Gary Hemming, l'alpinista fragile

Gary Hemming, l’alpinista visionario e ribelle, avrebbe oggi 90 anni: un’esistenza breve e intensa, segnata da imprese, amori tormentati e una ricerca spirituale che lo portò a sfidare la vita con un orizzonte di pace, non di conquista.
Gary Hemming

Oggi l’alpinista californiano Gary Hemming compirebbe 90 anni. Fa impressione pensare che potrebbe essere ancora qui con noi, lui che era già nel futuro negli anni Sessanta del Novecento. Ma Gary era speciale, e forse un po’ immortale.

Per tutta la vita è stato fedele al patto siglato da ragazzo con Pete Sinclair, sulla sponda del Rio Grande: “Giuriamo davanti a Dio e agli uomini che non diventeremo mai e poi mai due sporchi benpensanti con l’abito buono e lo schifo addosso, e non sprecheremo una sola goccia di ispirazione per imitare il consumatore americano”. Nel passaggio iniziatico dall’adolescenza all’età adulta, i due amici ribelli scandiscono come un mantra le parole di Henry David Thoreau: “Volevo succhiare tutto il midollo della vita, vivere da gagliardo spartano, tanto da distruggere tutto ciò che non fosse vita, e falciare ampio e raso terra”.

 

La vita di Gary Hemming

Hemming l’ha fatto senza risparmiarsi per 35 anni, quelli della sua vita, scalando l’impossibile sul Monte Bianco (in particolare la diretta americana al Dru e la parete sud dell’Aiguille du Fou), amando disordinatamente, sperando e soffrendo, soprattutto dopo la morte dell’amico John Harlin sulla parete nord dell’Eiger, nel 1966. Lo stesso anno è diventato famoso salvando due tedeschi incrodati sul Petit Dru, e la fama l’ha inebriato e distrutto come capita alle persone sensibili e fragili. Come è capitato a Luigi Tenco, a Kurt Cobain, a Sinéad O’Connor. Per me la sua impresa più bella resta il suo traverso a pelo d’acqua nella Calanque d’En Veau. Provando e riprovando i passaggi a pochi centimetri dal mare, bagnato di sale, ubriaco di sole, sentiva che il corpo e lo spirito rinascevano. Il gioco era più appassionante di un’ascensione perché non c’era vetta da raggiungere né cielo da scalare: il lungo guado assomigliava alla vita, la traversata da un posto che conosciamo a un altro che non sappiamo. Una sequenza di azioni perfette o perfettibili, che non portano su nessuna cima. Gli alpinisti contavano il vuoto che fabbricavano salendo e se ne vantavano – pensava Gary – invece lui era sempre a zero metri sul livello del mare, e mentre creava la via l’acqua la cancellava. 

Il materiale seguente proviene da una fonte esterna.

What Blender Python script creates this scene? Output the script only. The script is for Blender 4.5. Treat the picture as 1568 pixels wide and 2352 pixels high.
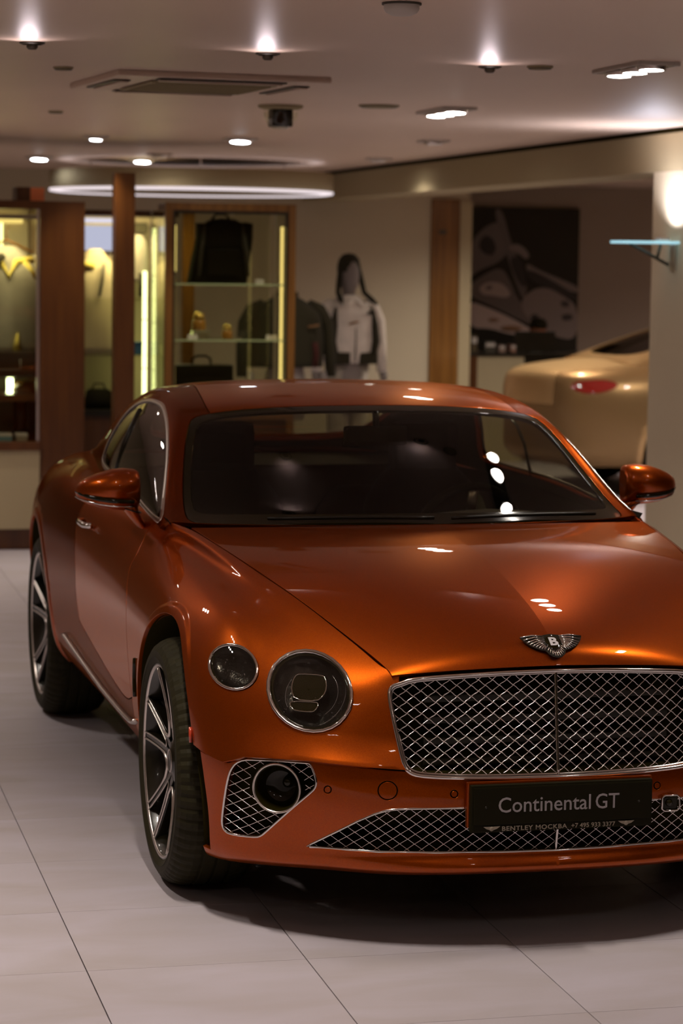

Quel giorno ha capito che se la conquista è un ardire verticale, per la pace si cammina in piano. Un orizzonte, non una vetta. Quando è arrivato al fondo della traversata ha scoperto che il capo di calcare non esisteva. La fine della via non era un punto geografico e l’attraversamento che imitava la vita non moriva in nessun luogo: cambiava forma per rinascere in altre sembianze, su scogliere sconosciute.